# Aim of the task:
Write out all the lines again, precisely as they stand, but without the images.

# Recorded data:
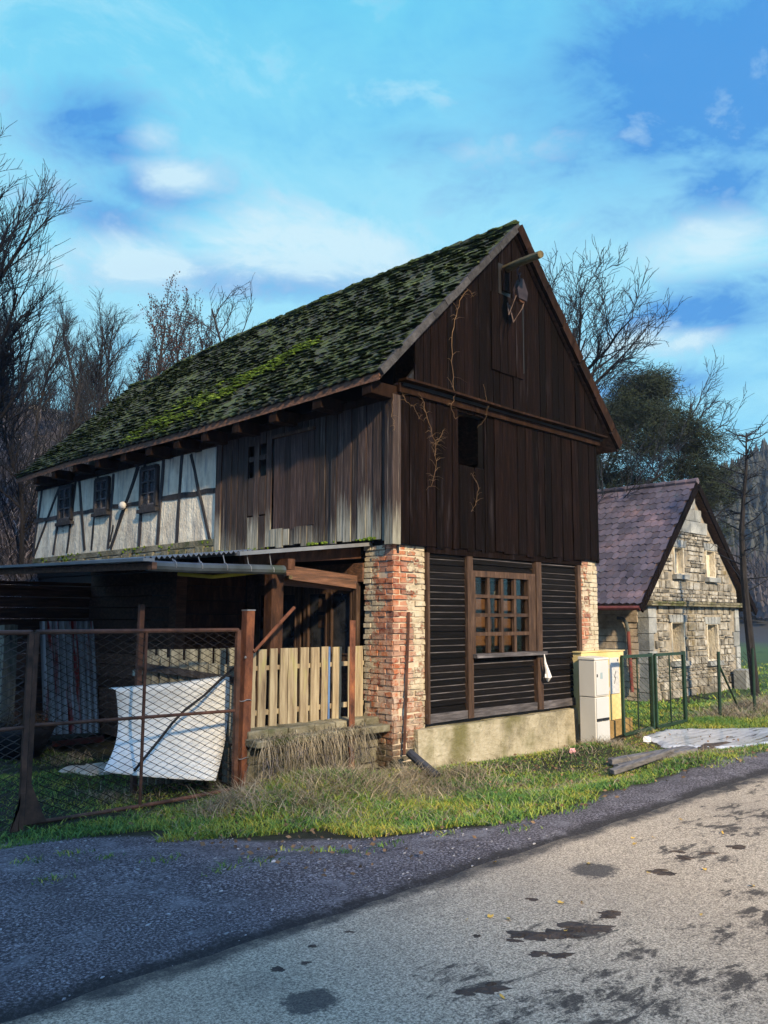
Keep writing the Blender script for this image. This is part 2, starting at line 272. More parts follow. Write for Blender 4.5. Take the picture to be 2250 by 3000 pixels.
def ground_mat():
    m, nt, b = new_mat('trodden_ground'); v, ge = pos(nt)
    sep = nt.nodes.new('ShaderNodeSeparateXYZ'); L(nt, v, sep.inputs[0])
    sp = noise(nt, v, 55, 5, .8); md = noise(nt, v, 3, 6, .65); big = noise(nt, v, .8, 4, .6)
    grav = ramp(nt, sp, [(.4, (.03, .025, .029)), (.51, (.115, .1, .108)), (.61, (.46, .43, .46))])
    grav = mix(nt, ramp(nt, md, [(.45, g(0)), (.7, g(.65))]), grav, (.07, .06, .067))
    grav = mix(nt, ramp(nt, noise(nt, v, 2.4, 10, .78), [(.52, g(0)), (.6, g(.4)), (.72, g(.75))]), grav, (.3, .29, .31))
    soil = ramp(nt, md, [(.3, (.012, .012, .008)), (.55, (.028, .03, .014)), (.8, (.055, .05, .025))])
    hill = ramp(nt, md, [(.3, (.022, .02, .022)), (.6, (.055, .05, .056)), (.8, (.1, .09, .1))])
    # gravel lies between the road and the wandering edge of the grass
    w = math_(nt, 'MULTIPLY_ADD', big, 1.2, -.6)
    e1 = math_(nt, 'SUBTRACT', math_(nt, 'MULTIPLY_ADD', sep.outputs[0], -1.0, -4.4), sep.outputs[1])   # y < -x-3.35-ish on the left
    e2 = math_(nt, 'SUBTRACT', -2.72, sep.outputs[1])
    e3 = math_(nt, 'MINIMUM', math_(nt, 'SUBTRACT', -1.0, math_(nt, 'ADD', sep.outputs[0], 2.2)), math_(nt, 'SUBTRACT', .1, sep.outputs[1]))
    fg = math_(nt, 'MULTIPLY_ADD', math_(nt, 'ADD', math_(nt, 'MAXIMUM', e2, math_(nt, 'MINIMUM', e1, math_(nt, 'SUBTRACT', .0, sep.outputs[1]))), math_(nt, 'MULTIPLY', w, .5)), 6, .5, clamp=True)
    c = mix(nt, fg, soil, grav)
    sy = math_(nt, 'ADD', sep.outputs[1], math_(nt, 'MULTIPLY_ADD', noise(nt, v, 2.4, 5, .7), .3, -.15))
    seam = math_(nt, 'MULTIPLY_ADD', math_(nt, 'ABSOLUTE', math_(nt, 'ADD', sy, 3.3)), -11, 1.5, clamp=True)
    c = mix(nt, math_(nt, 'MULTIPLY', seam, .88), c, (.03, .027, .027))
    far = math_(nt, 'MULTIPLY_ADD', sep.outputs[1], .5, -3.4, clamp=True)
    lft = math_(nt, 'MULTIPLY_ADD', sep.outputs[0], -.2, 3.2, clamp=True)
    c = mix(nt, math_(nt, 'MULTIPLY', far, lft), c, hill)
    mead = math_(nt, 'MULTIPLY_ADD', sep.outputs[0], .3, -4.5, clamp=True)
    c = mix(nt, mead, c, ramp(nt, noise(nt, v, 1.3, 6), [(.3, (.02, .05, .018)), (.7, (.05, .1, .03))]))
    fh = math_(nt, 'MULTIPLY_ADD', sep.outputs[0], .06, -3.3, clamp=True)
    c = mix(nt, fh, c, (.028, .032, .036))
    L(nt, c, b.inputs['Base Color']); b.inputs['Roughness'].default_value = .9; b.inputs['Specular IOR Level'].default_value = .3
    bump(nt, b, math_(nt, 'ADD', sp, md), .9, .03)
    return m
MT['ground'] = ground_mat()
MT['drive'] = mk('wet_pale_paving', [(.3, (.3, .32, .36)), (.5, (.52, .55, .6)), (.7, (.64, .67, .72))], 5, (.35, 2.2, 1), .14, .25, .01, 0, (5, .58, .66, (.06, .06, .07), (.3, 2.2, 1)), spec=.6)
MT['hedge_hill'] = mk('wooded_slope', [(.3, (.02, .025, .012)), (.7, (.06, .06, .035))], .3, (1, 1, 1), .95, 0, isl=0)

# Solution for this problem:
Keep writing the Blender script for this image. This is part 2, starting at line 272. More parts follow. Write for Blender 4.5. Take the picture to be 2250 by 3000 pixels.
def ground_mat():
    m, nt, b = new_mat('trodden_ground'); v, ge = pos(nt)
    sep = nt.nodes.new('ShaderNodeSeparateXYZ'); L(nt, v, sep.inputs[0])
    sp = noise(nt, v, 55, 5, .8); md = noise(nt, v, 3, 6, .65); big = noise(nt, v, .8, 4, .6)
    grav = ramp(nt, sp, [(.4, (.03, .025, .029)), (.51, (.115, .1, .108)), (.61, (.46, .43, .46))])
    grav = mix(nt, ramp(nt, md, [(.45, g(0)), (.7, g(.65))]), grav, (.07, .06, .067))
    grav = mix(nt, ramp(nt, noise(nt, v, 2.4, 10, .78), [(.52, g(0)), (.6, g(.4)), (.72, g(.75))]), grav, (.3, .29, .31))
    soil = ramp(nt, md, [(.3, (.012, .012, .008)), (.55, (.028, .03, .014)), (.8, (.055, .05, .025))])
    hill = ramp(nt, md, [(.3, (.022, .02, .022)), (.6, (.055, .05, .056)), (.8, (.1, .09, .1))])
    # gravel lies between the road and the wandering edge of the grass
    w = math_(nt, 'MULTIPLY_ADD', big, 1.2, -.6)
    e1 = math_(nt, 'SUBTRACT', math_(nt, 'MULTIPLY_ADD', sep.outputs[0], -1.0, -4.4), sep.outputs[1])   # y < -x-3.35-ish on the left
    e2 = math_(nt, 'SUBTRACT', -2.72, sep.outputs[1])
    e3 = math_(nt, 'MINIMUM', math_(nt, 'SUBTRACT', -1.0, math_(nt, 'ADD', sep.outputs[0], 2.2)), math_(nt, 'SUBTRACT', .1, sep.outputs[1]))
    fg = math_(nt, 'MULTIPLY_ADD', math_(nt, 'ADD', math_(nt, 'MAXIMUM', e2, math_(nt, 'MINIMUM', e1, math_(nt, 'SUBTRACT', .0, sep.outputs[1]))), math_(nt, 'MULTIPLY', w, .5)), 6, .5, clamp=True)
    c = mix(nt, fg, soil, grav)
    sy = math_(nt, 'ADD', sep.outputs[1], math_(nt, 'MULTIPLY_ADD', noise(nt, v, 2.4, 5, .7), .3, -.15))
    seam = math_(nt, 'MULTIPLY_ADD', math_(nt, 'ABSOLUTE', math_(nt, 'ADD', sy, 3.3)), -11, 1.5, clamp=True)
    c = mix(nt, math_(nt, 'MULTIPLY', seam, .88), c, (.03, .027, .027))
    far = math_(nt, 'MULTIPLY_ADD', sep.outputs[1], .5, -3.4, clamp=True)
    lft = math_(nt, 'MULTIPLY_ADD', sep.outputs[0], -.2, 3.2, clamp=True)
    c = mix(nt, math_(nt, 'MULTIPLY', far, lft), c, hill)
    mead = math_(nt, 'MULTIPLY_ADD', sep.outputs[0], .3, -4.5, clamp=True)
    c = mix(nt, mead, c, ramp(nt, noise(nt, v, 1.3, 6), [(.3, (.02, .05, .018)), (.7, (.05, .1, .03))]))
    fh = math_(nt, 'MULTIPLY_ADD', sep.outputs[0], .06, -3.3, clamp=True)
    c = mix(nt, fh, c, (.028, .032, .036))
    L(nt, c, b.inputs['Base Color']); b.inputs['Roughness'].default_value = .9; b.inputs['Specular IOR Level'].default_value = .3
    bump(nt, b, math_(nt, 'ADD', sp, md), .9, .03)
    return m
MT['ground'] = ground_mat()
MT['drive'] = mk('wet_pale_paving', [(.3, (.3, .32, .36)), (.5, (.52, .55, .6)), (.7, (.64, .67, .72))], 5, (.35, 2.2, 1), .14, .25, .01, 0, (5, .58, .66, (.06, .06, .07), (.3, 2.2, 1)), spec=.6)
MT['hedge_hill'] = mk('wooded_slope', [(.3, (.02, .025, .012)), (.7, (.06, .06, .035))], .3, (1, 1, 1), .95, 0, isl=0)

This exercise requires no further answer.